The company said it would take "prompt and strong action" to slash its cost base, including the reduction of its fleet, following a damaging rise in provision for open claims and greater-than-expected settlement adjustments.
Its shares, listed on the FTSE Fledgling index, fell to 10.5p.
09:37 - Travel specialist Holidaybreak's (HBR) full year profits took a sharp hit, despite robust school trip bookings.
A drop in adventure travel demand dragged the group's headline pre-tax profits down from £32.6 million in 2008 to £28.4 million in 2009, while its statutory pre-tax profits plunged to £5.4 million from £23.4 million during 2008.
The education division, however, escaped the recession relatively unscathed as parents continued to place emphasis on their child's school trip.
John Coleman hailed the results as a "resilient performance in a difficult economic environment" and said it was well placed to benefit once the economic recovery takes hold.
The company's shares slipped over 1% to 245p.
09:15 - Asthma inhaler producer Vectura (VEC) saw first-half post-tax losses narrow to £3.3 million and reported a solid progress in its pipeline.

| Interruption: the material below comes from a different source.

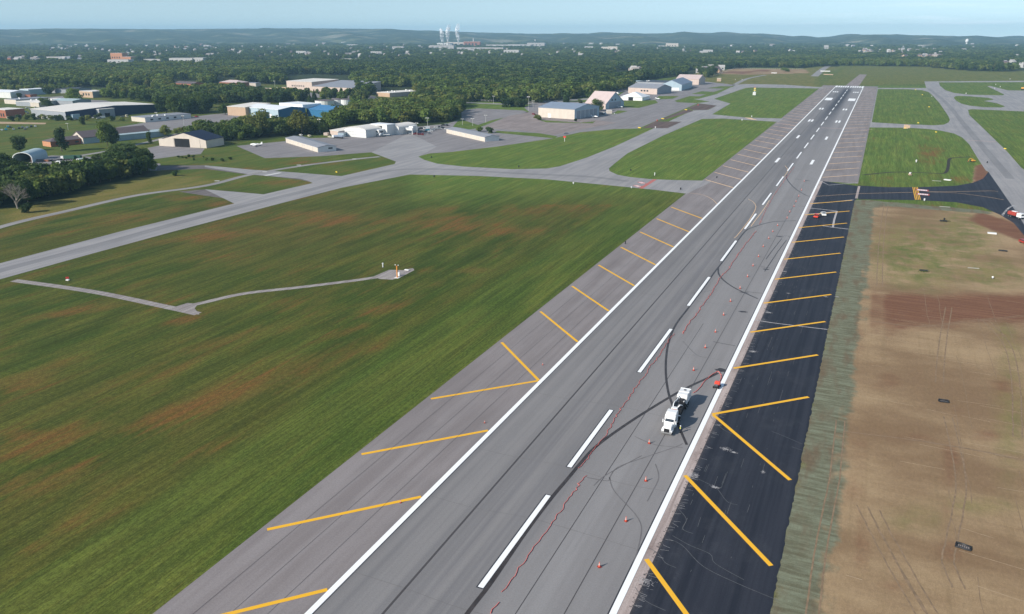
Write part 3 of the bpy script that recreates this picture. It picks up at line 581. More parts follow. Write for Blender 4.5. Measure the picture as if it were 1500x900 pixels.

Revenue grew 71% to £22.8 million, with gross profit up 86% to £21.2 million for the six months to 30 September. However, net cash inflow fell by more than half to £2.3 million.
The FTSE 250-listed firm's shares were up almost 2% to 74.67p.
08:53 - Continued concern over the extent of Dubai's debt situation weighed once more on London's top share index on Friday.
Banks and miners were the sectors suffering most as the FTSE 100 (UKX) fell 19 points to 5175, with Lloyds Banking Group (LLOY) - fresh from its successful cash call yesterday - suffering horrendous losses of over 34%.
Asian markets tumbled on Friday, as Dubai's debt problems reached across global indices.
The Nikkei slumped to a four-month closing low and completed its fifth successive weekly fall. Exporters were also knocked by the strength of the yen against the dollar, sending Japan's benchmark index down 301 points to 9081.
It was a similarly story of woe in Hong Kong, with banking shares leading the fallers. Sector heavyweight HSBC fell as much as 7% during trading, but recovered marginally by the close of play, mirroring the overall index. However, the Hang Seng's losses still read like a horror book, down 1075 points - almost 5% - to 21134.
US markets were closed yesterday for the Thanksgiving holiday, while trading will close early today.
Mobile phone retailer and broadband provider Carphone Warehouse (CPW) has raised its full-year guidance following an expectation-beating first half of the year.
In the six months to 30 September, the group's headline earnings per share rose from 3.2p to 6p and revenue climbing 13% year-on-year to £789 million.
Growth in its pre-tax profit was even more encouraging, soaring 88% to £75 million.
Its FTSE 250-listed shares were up just shy of 2% at 195.85p.
08:00 - The FTSE 100 (UKX) opens at 5194.